PROBLEM STATEMENT: Give the number of lines containing the word "Color", and nothing else.

STORED DATA:

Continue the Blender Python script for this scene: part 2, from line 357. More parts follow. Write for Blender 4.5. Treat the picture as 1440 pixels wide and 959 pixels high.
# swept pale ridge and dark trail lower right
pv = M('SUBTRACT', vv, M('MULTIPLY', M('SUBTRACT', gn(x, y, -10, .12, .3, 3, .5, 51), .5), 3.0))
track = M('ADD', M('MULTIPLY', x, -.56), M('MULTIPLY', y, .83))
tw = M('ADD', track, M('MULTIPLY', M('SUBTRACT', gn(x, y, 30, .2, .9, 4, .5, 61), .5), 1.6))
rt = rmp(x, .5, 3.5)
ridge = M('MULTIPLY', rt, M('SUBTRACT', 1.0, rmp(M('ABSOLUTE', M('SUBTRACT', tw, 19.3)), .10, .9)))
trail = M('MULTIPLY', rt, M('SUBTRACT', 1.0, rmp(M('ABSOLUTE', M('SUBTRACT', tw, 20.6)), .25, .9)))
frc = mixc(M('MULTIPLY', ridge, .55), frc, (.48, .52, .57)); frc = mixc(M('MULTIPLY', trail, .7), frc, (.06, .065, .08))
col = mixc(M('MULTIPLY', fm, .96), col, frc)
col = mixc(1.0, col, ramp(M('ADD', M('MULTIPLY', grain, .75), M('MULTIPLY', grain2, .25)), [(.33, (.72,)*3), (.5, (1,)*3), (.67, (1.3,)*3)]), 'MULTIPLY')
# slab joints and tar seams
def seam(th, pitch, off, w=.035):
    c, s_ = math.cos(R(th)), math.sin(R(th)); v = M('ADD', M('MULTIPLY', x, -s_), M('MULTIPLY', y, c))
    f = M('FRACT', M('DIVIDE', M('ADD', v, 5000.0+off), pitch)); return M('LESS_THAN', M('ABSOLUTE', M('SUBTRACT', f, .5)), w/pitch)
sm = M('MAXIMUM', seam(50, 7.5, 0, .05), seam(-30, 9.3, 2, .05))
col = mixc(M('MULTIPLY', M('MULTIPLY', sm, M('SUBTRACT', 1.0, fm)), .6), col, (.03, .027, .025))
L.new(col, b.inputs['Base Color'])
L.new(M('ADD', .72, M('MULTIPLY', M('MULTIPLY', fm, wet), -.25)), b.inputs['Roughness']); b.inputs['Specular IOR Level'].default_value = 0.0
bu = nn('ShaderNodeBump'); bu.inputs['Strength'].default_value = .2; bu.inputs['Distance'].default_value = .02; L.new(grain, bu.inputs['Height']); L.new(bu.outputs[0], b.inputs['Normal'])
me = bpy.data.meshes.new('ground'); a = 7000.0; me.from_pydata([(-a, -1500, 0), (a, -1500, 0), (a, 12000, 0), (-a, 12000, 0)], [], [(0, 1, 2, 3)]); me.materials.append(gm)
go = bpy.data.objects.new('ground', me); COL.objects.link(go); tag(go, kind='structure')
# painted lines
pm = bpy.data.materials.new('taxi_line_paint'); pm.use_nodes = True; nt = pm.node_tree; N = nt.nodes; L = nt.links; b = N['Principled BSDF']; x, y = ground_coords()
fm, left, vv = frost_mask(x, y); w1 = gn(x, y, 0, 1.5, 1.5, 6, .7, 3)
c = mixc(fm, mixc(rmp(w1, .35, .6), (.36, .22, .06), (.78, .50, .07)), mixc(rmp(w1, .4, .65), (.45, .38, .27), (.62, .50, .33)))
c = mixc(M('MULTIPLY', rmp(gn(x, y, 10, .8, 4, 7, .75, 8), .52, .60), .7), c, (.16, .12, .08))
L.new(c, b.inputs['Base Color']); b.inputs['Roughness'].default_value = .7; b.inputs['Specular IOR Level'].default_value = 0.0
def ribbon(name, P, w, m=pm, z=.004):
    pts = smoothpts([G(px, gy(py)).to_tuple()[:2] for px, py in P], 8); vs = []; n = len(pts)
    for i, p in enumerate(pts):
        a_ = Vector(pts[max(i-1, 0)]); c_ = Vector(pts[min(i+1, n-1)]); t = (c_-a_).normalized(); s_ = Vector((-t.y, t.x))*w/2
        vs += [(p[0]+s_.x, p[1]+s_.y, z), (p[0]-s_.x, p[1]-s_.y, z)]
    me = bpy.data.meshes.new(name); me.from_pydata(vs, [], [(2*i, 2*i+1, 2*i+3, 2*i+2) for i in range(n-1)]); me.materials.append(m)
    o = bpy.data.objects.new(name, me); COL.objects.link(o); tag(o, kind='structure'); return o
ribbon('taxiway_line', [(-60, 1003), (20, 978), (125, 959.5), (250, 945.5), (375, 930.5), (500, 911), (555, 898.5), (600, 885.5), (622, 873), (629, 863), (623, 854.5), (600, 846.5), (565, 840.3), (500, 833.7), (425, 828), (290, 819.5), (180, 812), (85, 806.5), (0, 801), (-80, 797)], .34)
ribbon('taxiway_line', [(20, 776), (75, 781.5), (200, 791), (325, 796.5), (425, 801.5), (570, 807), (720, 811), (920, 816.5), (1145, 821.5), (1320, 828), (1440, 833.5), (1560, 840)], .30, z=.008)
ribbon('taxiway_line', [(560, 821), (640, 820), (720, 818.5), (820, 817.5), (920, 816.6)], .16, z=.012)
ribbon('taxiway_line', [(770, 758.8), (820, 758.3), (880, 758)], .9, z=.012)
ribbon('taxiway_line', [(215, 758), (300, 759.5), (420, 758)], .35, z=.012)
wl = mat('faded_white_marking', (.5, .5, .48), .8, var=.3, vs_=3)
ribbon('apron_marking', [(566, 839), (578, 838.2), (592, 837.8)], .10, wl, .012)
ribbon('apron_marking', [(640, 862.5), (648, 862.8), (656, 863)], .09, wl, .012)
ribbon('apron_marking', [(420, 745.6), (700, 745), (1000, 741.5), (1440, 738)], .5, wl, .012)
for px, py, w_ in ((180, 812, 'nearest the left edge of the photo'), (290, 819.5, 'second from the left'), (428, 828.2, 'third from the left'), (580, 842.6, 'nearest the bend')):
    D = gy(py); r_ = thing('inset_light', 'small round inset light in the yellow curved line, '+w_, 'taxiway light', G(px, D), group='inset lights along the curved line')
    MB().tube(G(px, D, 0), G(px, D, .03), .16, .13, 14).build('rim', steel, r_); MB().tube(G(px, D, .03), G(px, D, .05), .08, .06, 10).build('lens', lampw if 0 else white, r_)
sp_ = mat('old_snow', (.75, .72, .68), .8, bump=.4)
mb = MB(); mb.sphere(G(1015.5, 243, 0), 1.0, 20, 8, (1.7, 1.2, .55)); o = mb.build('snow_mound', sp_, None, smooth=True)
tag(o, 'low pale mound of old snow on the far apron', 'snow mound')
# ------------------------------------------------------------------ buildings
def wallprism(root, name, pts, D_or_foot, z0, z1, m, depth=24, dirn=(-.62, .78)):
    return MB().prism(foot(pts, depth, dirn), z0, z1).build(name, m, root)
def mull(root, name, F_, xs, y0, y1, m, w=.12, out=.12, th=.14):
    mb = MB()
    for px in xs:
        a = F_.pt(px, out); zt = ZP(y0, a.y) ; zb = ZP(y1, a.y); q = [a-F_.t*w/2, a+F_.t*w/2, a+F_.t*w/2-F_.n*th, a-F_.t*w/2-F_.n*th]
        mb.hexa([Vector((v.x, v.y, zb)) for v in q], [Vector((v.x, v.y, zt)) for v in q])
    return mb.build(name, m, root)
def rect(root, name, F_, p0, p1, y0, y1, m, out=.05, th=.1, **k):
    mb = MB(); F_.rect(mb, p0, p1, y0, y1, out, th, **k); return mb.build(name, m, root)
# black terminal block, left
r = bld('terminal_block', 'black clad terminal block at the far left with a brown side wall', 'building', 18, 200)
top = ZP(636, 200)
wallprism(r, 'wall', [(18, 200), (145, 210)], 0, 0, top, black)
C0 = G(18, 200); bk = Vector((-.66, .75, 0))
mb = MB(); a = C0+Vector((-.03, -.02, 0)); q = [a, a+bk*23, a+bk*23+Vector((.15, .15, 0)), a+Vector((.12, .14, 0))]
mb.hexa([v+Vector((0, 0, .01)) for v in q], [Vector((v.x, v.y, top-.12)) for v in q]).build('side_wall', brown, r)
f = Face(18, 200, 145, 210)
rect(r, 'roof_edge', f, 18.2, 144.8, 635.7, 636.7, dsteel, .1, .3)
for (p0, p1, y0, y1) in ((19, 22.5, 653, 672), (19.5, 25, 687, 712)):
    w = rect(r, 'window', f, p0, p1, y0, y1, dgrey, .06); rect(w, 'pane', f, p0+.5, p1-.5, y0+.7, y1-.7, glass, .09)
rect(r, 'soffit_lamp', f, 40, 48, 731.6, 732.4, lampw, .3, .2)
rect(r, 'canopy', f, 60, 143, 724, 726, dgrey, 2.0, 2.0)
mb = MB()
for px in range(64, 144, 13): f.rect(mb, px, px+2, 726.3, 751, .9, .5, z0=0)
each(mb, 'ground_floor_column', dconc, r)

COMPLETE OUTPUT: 2